It might be worth mentioning that I bought this because I felt it was a great piece of wry, pitch-black horror comedy [...]
I found "Willow Tests Well" funny in a way, but perhaps because I'd been primed by the Philip K. Dick story "Null-O," where Dick has fun with Van Vogt's notion of superior slans and unempathic logic: a bunch of psychopaths are recruited by the government (or the government within the government) and go ahead with their plan to return the universe to its true state of undifferentiated matter.
Although the Dick story presents the young super-genius as the main character, doing impressive things, Dick never lets us forget that these are terrible things. In a way, it reminds me of Norman Spinrad's "What if Hitler had become an sf writer?" novel,
The Iron Dream, where Spinrad shows how ubermensch fascism runs through Nazism and some Golden-Age sf; in Dick's story, we've got the super-bright kid, fighting against the mediocrity of the normal people--and he's a fucking monster. Since it's Dick, in "Null-O" the good guys turn out to be the small people--janitors, bus drivers, waiters, fry cooks, etc.
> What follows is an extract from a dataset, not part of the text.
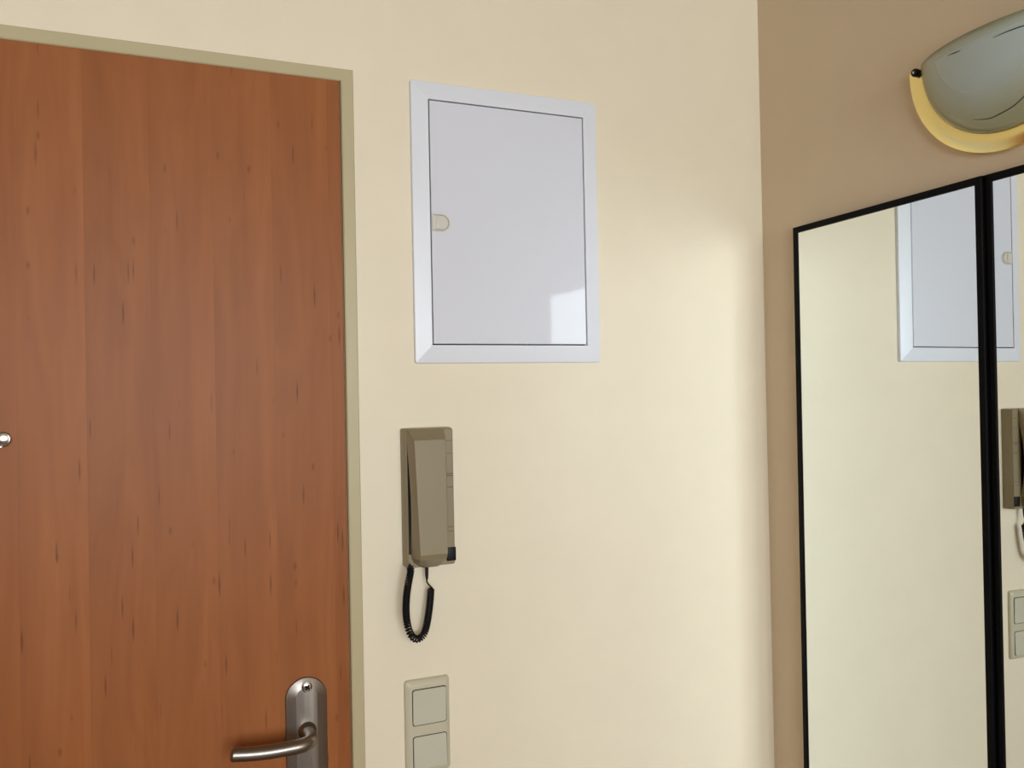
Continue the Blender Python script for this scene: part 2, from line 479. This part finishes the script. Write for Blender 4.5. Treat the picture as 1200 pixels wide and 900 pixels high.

Nick Mamatas is playing a different game in "Willow Tests Well," with (as the outro pointed out) no victory conditions: this is a terrible conspiracy where even the revelation of that conspiracy would only make things more terrible. Willow can bend all she wants in the face of this storm, but surviving isn't the same as thriving. As for the revelation that most horror is human-derived, I agree with eytanz that conspiracy thinking tends towards the comforting: it's someone else's fault, there's a reason for everything. But there's the counter-argument in this story that the terrible things are being done for a reason in our name. This is, yay!, an other opportunity to bring up my favorite Foucault quote: "People know what they do; frequently they know why they do what they do; but what they don't know is what what they do does."
Dick could have the average people as saviors in a minor way; Mamatas points an accusing finger at the average person (us). Hey, I no longer find this story that funny!